• Stated problem: Gather the lines below that include the string "script", copying each in full.

• Records to process:
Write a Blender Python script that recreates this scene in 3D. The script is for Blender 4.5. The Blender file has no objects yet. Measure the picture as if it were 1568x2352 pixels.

* * *

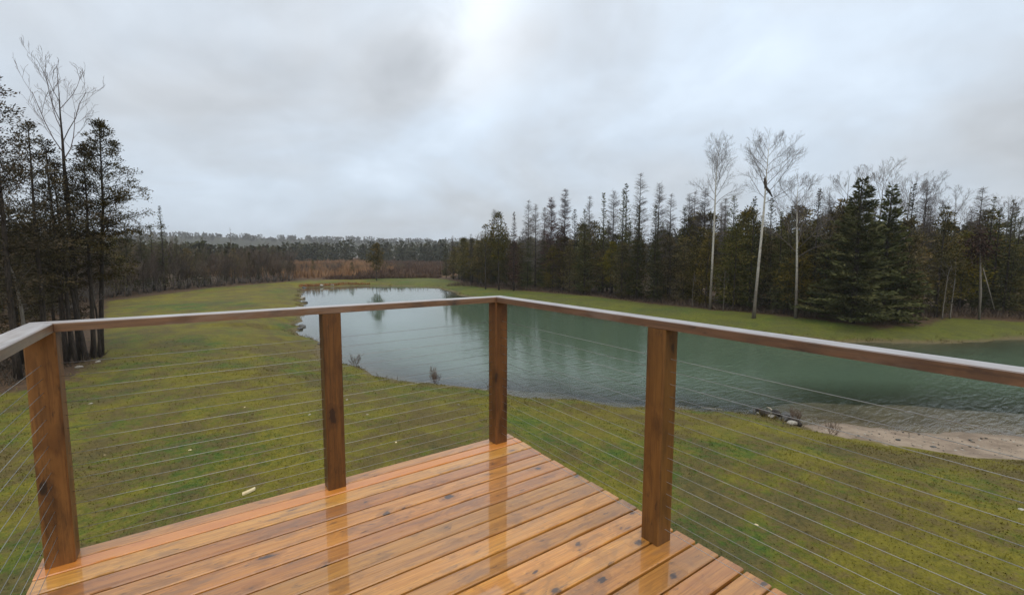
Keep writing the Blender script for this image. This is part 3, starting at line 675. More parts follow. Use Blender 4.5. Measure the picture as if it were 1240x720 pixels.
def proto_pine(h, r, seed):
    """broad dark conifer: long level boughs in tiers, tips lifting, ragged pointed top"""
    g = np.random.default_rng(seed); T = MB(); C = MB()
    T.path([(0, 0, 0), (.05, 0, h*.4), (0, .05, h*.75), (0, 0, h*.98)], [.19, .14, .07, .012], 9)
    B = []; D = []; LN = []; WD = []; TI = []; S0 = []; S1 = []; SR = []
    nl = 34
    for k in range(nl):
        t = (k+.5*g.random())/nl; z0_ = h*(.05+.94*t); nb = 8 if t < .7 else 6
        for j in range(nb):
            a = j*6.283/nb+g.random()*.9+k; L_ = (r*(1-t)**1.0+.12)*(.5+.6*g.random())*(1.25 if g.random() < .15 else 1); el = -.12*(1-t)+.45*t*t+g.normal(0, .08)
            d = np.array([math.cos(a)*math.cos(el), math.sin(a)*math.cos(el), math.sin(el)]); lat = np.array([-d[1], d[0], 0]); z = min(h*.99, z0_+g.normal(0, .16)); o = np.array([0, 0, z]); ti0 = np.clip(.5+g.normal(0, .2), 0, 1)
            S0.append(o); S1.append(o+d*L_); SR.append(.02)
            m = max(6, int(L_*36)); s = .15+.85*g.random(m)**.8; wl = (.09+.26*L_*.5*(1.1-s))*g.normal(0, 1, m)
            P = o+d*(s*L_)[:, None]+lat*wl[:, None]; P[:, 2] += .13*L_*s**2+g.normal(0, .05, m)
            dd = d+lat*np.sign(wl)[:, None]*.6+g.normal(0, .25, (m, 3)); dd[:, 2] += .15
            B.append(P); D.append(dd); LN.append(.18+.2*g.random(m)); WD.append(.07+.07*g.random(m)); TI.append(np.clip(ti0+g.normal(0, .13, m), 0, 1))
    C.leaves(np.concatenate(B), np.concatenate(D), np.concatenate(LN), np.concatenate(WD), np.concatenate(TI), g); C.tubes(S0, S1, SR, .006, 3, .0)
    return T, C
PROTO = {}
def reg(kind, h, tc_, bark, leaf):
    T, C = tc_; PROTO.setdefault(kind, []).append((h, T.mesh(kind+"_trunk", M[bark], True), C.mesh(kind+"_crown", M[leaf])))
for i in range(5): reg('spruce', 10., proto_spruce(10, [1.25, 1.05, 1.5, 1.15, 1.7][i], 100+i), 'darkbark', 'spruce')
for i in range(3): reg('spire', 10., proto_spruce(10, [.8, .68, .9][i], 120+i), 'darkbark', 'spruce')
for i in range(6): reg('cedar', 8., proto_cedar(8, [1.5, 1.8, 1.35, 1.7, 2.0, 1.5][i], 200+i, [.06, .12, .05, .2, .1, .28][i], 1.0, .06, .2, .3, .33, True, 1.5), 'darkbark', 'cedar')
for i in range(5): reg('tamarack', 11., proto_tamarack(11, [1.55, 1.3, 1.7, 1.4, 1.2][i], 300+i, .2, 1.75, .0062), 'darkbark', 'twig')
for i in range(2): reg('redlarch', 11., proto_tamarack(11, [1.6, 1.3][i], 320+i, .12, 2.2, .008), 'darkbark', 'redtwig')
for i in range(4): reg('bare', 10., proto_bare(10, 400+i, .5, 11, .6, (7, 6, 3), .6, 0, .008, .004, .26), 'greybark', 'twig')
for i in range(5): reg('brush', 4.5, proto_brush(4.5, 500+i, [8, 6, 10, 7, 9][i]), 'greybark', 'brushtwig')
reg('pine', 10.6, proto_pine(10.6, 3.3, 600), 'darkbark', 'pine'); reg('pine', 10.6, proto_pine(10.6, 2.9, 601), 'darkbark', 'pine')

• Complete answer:
Write a Blender Python script that recreates this scene in 3D. The script is for Blender 4.5. The Blender file has no objects yet. Measure the picture as if it were 1568x2352 pixels.
Keep writing the Blender script for this image. This is part 3, starting at line 675. More parts follow. Use Blender 4.5. Measure the picture as if it were 1240x720 pixels.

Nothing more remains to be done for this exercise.